Il 13 febbraio Nayt ha annunciato il terzo capitolo della
saga di Raptus, un disco che richiama i precedenti lavori usciti sotto lo
stesso nome. Il 15 Marzo, quasi un mese dopo, Raptus 3 di Nayt ha visto la luce.
L’album, a detta
dell’artista, è uscito più per necessità che per continuare la sua evoluzione
artistica. Nayt, come una seppia che spruzza inchiostro, aveva la necessità di
spremere tutti pensieri che aveva in testa per poterli intrappolare nelle
strumentali.
La tracklist conta undici tracce per un totale di 27 minuti, durata relativamente bassa per un disco, va anche fatto presente che quattro tracce erano già uscite come singoli, riducendo a sette i brani inediti. Se diamo uno sguardo alla lista dei brani possiamo notare la presenza di un solo featuring (Madman), scelta strana, non tanto per il rapper chiamato in causa, bensì per un discorso di marketing e di algoritmi inerenti a Spotify, visto che una maggiore presenza di artisti nel lavoro non può che attirare altri ascoltatori a fruire della propria musica. MadMan non aggiunge nulla al disco, bensì accompagna il giovane e talentuoso rapper in un esercizio di stile dalla forza disarmante (“Fame”). La scelta di un solo featuring è probabilmente riconducibile al fatto che soltanto Nayt, agevolato da 3D, poteva mettere nero su bianco i suoi pensieri. Questo è un progetto prettamente suo.
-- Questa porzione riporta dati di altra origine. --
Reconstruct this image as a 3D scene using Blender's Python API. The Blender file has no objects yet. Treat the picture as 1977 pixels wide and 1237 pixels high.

Musicalmente troviamo una discreta varietà, con tracce maggiormente aggressive ed improntate sulla tecnica di alto livello, dote con cui il rapper romano ci aveva già deliziato in passato, alternandole a canzoni più cantate ed introspettive, con atmosfere abbastanza malinconiche. Grande merito va dato anche a 3D, che si riconferma essere un egregio produttore e una colonna portante del rap targato “Roma”, capace ancora una volta di costruire basi molto affini alle caratteristiche canore di Nayt.
La copertina rispecchia particolarmente bene quello che il disco è stato in grado di trasmettermi: le varie sfumature di Nayt che, percepibili nei mood che assume nelle varie sezioni del disco, nei contenuti, consegnandoci una grafica che, a posteriori, ci dà subito un anticipo di quello che sarà l’ascolto.
Nel disco campeggia l’introspezione come avevamo già detto,
ma il tipo di sfogo viene incanalato ed espulso in diversi modi: alcune tracce
sono dai toni confidenziali (“Per essere vivi”, “A Silvia”, “Ti am*”), altre
tracce invece scaraventano la rabbia più totale fuori dall’artista come se il
mondo esterno fosse un sacco da boxe da riempire di mazzate (“La mia voce”,“Brutti
Sogni”,“Animal”, “Gli occhi della tigre”).
Personalmente il basso numero di canzoni, la mancanza di ospiti e l’alto rapporto tra singoli usciti in precedenza e canzoni inedite mi hanno fatto abbassare abbastanza l’attesa per il progetto,forse probabilmente per questo l’album mi ha stupito in positivo. Avessi avuto maggiormente hype ci sarebbe stata la possibilità di rimanere delusi, vista la breve durata e alcune canzoni non riuscite così bene (anche se questo, naturalmente, è assolutamente soggettivo), ma fortunatamente non è andata così. Raptus 3 di Nayt, con tutta probabilità, non verrà ricordato per lungo tempo, anche se forse non era nemmeno l’intento originale con cui è stato concepito il lavoro. È un disco fatto per il momento, per l’esigenza di manifestarsi nuovamente al pubblico come rapper da competizione; il rap serve anche a questo, non tutti i dischi possono essere pietre miliari o progetti da record.
La tanta tecnica e il buon equilibrio musicale, che aiutano a far capire tutte le mezze tinte del cantante, lasciano aperte una moltitudine di porte: una di queste porterà ad un’ipotetica evoluzione definitiva di Nayt. Rimane però un grande dubbio: quale via sceglierà il rapper classe ’94? Continuerà a rimare in maniera tecnica dando lustro alle sue punchlines? Ritornerà sui vecchi solchi dello pseudo cantautorato che aveva già imboccato con il progetto “Un bacio”? Proverà a mettere insieme tutte queste caratteristiche? Ai posteri l’ardua sentenza, nel frattempo è giusto fare i complimenti a Nayt che è riuscito nel suo intento, proponendo un disco nel complesso piacevole e che si lascia ascoltare, senza picchi particolarmente alti. Seppur risulti un lavoro impegnato ma con l’intento di arrivare a più ascoltatori possibili, è doveroso segnalare che ci sono pezzi leggermente sottotono o eccessivamente sperimentali.